Set problem: Restate each of the lines below word for word and drop every picture.
::::::::
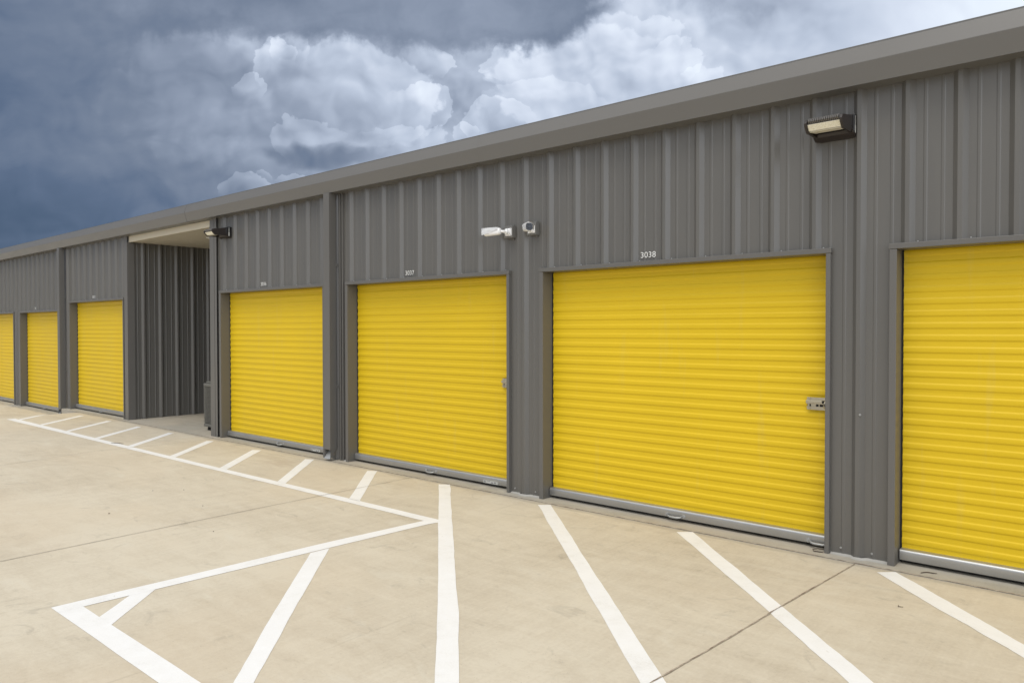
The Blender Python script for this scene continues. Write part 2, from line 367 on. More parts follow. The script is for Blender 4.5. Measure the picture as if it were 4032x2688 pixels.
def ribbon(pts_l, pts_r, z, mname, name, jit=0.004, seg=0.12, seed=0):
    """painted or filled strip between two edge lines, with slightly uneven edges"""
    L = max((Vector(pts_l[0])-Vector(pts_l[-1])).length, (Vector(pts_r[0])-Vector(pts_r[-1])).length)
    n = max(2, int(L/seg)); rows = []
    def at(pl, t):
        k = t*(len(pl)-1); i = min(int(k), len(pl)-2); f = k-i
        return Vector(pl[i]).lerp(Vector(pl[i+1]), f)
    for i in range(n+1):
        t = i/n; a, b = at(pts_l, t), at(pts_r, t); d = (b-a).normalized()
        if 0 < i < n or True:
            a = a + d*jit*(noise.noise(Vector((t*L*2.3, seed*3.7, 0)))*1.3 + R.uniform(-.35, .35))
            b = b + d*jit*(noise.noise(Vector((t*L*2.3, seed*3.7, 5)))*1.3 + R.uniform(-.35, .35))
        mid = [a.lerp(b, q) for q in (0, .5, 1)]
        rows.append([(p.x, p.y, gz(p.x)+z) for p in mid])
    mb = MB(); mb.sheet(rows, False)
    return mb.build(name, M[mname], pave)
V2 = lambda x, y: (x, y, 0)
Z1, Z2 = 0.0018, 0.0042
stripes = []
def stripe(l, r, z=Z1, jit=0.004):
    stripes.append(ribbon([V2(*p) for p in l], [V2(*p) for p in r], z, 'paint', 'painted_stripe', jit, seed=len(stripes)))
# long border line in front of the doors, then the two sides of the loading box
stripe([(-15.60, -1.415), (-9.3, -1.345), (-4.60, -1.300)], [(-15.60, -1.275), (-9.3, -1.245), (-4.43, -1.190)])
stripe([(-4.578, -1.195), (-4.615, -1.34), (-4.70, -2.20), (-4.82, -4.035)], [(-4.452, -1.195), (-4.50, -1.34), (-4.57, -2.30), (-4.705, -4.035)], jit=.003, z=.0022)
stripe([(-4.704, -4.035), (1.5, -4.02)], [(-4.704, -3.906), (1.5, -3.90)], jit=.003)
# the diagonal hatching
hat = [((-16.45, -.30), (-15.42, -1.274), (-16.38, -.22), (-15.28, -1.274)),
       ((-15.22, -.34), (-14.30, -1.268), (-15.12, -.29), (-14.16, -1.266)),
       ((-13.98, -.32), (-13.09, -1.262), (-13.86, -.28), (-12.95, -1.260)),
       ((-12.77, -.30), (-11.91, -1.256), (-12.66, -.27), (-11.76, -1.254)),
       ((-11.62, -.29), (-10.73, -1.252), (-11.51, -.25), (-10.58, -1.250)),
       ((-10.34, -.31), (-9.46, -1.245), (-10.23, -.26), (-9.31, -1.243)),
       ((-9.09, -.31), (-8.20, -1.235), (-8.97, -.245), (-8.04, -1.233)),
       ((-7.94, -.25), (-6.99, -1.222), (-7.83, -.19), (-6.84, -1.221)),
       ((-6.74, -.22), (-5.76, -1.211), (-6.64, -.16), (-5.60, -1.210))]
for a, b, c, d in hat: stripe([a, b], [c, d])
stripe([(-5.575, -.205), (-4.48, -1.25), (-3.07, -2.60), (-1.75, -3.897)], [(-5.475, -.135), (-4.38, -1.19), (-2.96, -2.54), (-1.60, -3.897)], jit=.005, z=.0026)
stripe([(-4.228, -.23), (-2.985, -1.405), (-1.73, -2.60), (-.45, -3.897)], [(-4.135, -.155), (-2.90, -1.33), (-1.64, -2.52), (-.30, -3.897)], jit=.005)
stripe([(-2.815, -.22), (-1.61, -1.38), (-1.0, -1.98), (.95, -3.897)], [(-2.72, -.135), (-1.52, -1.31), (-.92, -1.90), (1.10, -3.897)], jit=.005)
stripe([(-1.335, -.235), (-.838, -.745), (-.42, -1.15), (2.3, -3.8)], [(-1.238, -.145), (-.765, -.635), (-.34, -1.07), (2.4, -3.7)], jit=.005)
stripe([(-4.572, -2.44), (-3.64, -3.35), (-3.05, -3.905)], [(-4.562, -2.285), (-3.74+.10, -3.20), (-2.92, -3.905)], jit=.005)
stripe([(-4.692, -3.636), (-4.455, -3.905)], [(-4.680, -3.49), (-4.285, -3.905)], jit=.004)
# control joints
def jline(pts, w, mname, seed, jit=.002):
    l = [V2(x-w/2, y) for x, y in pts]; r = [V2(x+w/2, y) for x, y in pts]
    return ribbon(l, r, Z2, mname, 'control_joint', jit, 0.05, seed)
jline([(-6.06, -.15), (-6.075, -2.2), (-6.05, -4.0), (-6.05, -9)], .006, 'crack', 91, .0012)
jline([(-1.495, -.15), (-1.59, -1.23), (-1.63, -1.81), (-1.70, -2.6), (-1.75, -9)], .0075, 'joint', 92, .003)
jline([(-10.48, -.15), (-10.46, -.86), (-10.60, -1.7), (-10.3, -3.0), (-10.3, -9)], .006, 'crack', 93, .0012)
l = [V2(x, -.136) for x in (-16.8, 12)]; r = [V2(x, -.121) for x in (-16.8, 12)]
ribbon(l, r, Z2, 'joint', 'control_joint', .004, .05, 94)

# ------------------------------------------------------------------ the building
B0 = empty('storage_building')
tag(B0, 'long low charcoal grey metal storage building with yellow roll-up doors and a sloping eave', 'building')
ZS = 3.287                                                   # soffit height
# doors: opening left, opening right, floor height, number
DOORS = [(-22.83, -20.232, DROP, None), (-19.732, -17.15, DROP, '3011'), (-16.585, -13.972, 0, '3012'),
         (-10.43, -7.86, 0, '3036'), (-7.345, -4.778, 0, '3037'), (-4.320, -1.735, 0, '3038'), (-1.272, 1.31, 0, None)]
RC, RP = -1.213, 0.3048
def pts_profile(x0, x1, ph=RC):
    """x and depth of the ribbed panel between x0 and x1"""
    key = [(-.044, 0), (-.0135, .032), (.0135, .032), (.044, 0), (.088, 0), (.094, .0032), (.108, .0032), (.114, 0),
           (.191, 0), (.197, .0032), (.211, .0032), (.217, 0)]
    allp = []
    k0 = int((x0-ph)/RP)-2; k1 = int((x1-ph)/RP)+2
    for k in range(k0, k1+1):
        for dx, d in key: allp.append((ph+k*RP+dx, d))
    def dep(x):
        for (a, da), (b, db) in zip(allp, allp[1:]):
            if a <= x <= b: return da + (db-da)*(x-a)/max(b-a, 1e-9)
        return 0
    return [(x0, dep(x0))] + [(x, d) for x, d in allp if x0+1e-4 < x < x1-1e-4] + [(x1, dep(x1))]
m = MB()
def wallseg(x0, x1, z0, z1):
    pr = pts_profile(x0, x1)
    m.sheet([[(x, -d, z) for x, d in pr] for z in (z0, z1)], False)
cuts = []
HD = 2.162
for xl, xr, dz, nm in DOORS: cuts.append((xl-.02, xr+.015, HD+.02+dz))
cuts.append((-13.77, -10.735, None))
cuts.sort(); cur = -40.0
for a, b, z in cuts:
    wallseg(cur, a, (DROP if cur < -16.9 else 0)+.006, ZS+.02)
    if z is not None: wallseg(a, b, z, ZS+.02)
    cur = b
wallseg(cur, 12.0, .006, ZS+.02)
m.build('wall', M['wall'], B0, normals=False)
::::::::
Task response:
The Blender Python script for this scene continues. Write part 2, from line 367 on. More parts follow. The script is for Blender 4.5. Measure the picture as if it were 4032x2688 pixels.
def ribbon(pts_l, pts_r, z, mname, name, jit=0.004, seg=0.12, seed=0):
    """painted or filled strip between two edge lines, with slightly uneven edges"""
    L = max((Vector(pts_l[0])-Vector(pts_l[-1])).length, (Vector(pts_r[0])-Vector(pts_r[-1])).length)
    n = max(2, int(L/seg)); rows = []
    def at(pl, t):
        k = t*(len(pl)-1); i = min(int(k), len(pl)-2); f = k-i
        return Vector(pl[i]).lerp(Vector(pl[i+1]), f)
    for i in range(n+1):
        t = i/n; a, b = at(pts_l, t), at(pts_r, t); d = (b-a).normalized()
        if 0 < i < n or True:
            a = a + d*jit*(noise.noise(Vector((t*L*2.3, seed*3.7, 0)))*1.3 + R.uniform(-.35, .35))
            b = b + d*jit*(noise.noise(Vector((t*L*2.3, seed*3.7, 5)))*1.3 + R.uniform(-.35, .35))
        mid = [a.lerp(b, q) for q in (0, .5, 1)]
        rows.append([(p.x, p.y, gz(p.x)+z) for p in mid])
    mb = MB(); mb.sheet(rows, False)
    return mb.build(name, M[mname], pave)
V2 = lambda x, y: (x, y, 0)
Z1, Z2 = 0.0018, 0.0042
stripes = []
def stripe(l, r, z=Z1, jit=0.004):
    stripes.append(ribbon([V2(*p) for p in l], [V2(*p) for p in r], z, 'paint', 'painted_stripe', jit, seed=len(stripes)))
# long border line in front of the doors, then the two sides of the loading box
stripe([(-15.60, -1.415), (-9.3, -1.345), (-4.60, -1.300)], [(-15.60, -1.275), (-9.3, -1.245), (-4.43, -1.190)])
stripe([(-4.578, -1.195), (-4.615, -1.34), (-4.70, -2.20), (-4.82, -4.035)], [(-4.452, -1.195), (-4.50, -1.34), (-4.57, -2.30), (-4.705, -4.035)], jit=.003, z=.0022)
stripe([(-4.704, -4.035), (1.5, -4.02)], [(-4.704, -3.906), (1.5, -3.90)], jit=.003)
# the diagonal hatching
hat = [((-16.45, -.30), (-15.42, -1.274), (-16.38, -.22), (-15.28, -1.274)),
       ((-15.22, -.34), (-14.30, -1.268), (-15.12, -.29), (-14.16, -1.266)),
       ((-13.98, -.32), (-13.09, -1.262), (-13.86, -.28), (-12.95, -1.260)),
       ((-12.77, -.30), (-11.91, -1.256), (-12.66, -.27), (-11.76, -1.254)),
       ((-11.62, -.29), (-10.73, -1.252), (-11.51, -.25), (-10.58, -1.250)),
       ((-10.34, -.31), (-9.46, -1.245), (-10.23, -.26), (-9.31, -1.243)),
       ((-9.09, -.31), (-8.20, -1.235), (-8.97, -.245), (-8.04, -1.233)),
       ((-7.94, -.25), (-6.99, -1.222), (-7.83, -.19), (-6.84, -1.221)),
       ((-6.74, -.22), (-5.76, -1.211), (-6.64, -.16), (-5.60, -1.210))]
for a, b, c, d in hat: stripe([a, b], [c, d])
stripe([(-5.575, -.205), (-4.48, -1.25), (-3.07, -2.60), (-1.75, -3.897)], [(-5.475, -.135), (-4.38, -1.19), (-2.96, -2.54), (-1.60, -3.897)], jit=.005, z=.0026)
stripe([(-4.228, -.23), (-2.985, -1.405), (-1.73, -2.60), (-.45, -3.897)], [(-4.135, -.155), (-2.90, -1.33), (-1.64, -2.52), (-.30, -3.897)], jit=.005)
stripe([(-2.815, -.22), (-1.61, -1.38), (-1.0, -1.98), (.95, -3.897)], [(-2.72, -.135), (-1.52, -1.31), (-.92, -1.90), (1.10, -3.897)], jit=.005)
stripe([(-1.335, -.235), (-.838, -.745), (-.42, -1.15), (2.3, -3.8)], [(-1.238, -.145), (-.765, -.635), (-.34, -1.07), (2.4, -3.7)], jit=.005)
stripe([(-4.572, -2.44), (-3.64, -3.35), (-3.05, -3.905)], [(-4.562, -2.285), (-3.74+.10, -3.20), (-2.92, -3.905)], jit=.005)
stripe([(-4.692, -3.636), (-4.455, -3.905)], [(-4.680, -3.49), (-4.285, -3.905)], jit=.004)
# control joints
def jline(pts, w, mname, seed, jit=.002):
    l = [V2(x-w/2, y) for x, y in pts]; r = [V2(x+w/2, y) for x, y in pts]
    return ribbon(l, r, Z2, mname, 'control_joint', jit, 0.05, seed)
jline([(-6.06, -.15), (-6.075, -2.2), (-6.05, -4.0), (-6.05, -9)], .006, 'crack', 91, .0012)
jline([(-1.495, -.15), (-1.59, -1.23), (-1.63, -1.81), (-1.70, -2.6), (-1.75, -9)], .0075, 'joint', 92, .003)
jline([(-10.48, -.15), (-10.46, -.86), (-10.60, -1.7), (-10.3, -3.0), (-10.3, -9)], .006, 'crack', 93, .0012)
l = [V2(x, -.136) for x in (-16.8, 12)]; r = [V2(x, -.121) for x in (-16.8, 12)]
ribbon(l, r, Z2, 'joint', 'control_joint', .004, .05, 94)

# ------------------------------------------------------------------ the building
B0 = empty('storage_building')
tag(B0, 'long low charcoal grey metal storage building with yellow roll-up doors and a sloping eave', 'building')
ZS = 3.287                                                   # soffit height
# doors: opening left, opening right, floor height, number
DOORS = [(-22.83, -20.232, DROP, None), (-19.732, -17.15, DROP, '3011'), (-16.585, -13.972, 0, '3012'),
         (-10.43, -7.86, 0, '3036'), (-7.345, -4.778, 0, '3037'), (-4.320, -1.735, 0, '3038'), (-1.272, 1.31, 0, None)]
RC, RP = -1.213, 0.3048
def pts_profile(x0, x1, ph=RC):
    """x and depth of the ribbed panel between x0 and x1"""
    key = [(-.044, 0), (-.0135, .032), (.0135, .032), (.044, 0), (.088, 0), (.094, .0032), (.108, .0032), (.114, 0),
           (.191, 0), (.197, .0032), (.211, .0032), (.217, 0)]
    allp = []
    k0 = int((x0-ph)/RP)-2; k1 = int((x1-ph)/RP)+2
    for k in range(k0, k1+1):
        for dx, d in key: allp.append((ph+k*RP+dx, d))
    def dep(x):
        for (a, da), (b, db) in zip(allp, allp[1:]):
            if a <= x <= b: return da + (db-da)*(x-a)/max(b-a, 1e-9)
        return 0
    return [(x0, dep(x0))] + [(x, d) for x, d in allp if x0+1e-4 < x < x1-1e-4] + [(x1, dep(x1))]
m = MB()
def wallseg(x0, x1, z0, z1):
    pr = pts_profile(x0, x1)
    m.sheet([[(x, -d, z) for x, d in pr] for z in (z0, z1)], False)
cuts = []
HD = 2.162
for xl, xr, dz, nm in DOORS: cuts.append((xl-.02, xr+.015, HD+.02+dz))
cuts.append((-13.77, -10.735, None))
cuts.sort(); cur = -40.0
for a, b, z in cuts:
    wallseg(cur, a, (DROP if cur < -16.9 else 0)+.006, ZS+.02)
    if z is not None: wallseg(a, b, z, ZS+.02)
    cur = b
wallseg(cur, 12.0, .006, ZS+.02)
m.build('wall', M['wall'], B0, normals=False)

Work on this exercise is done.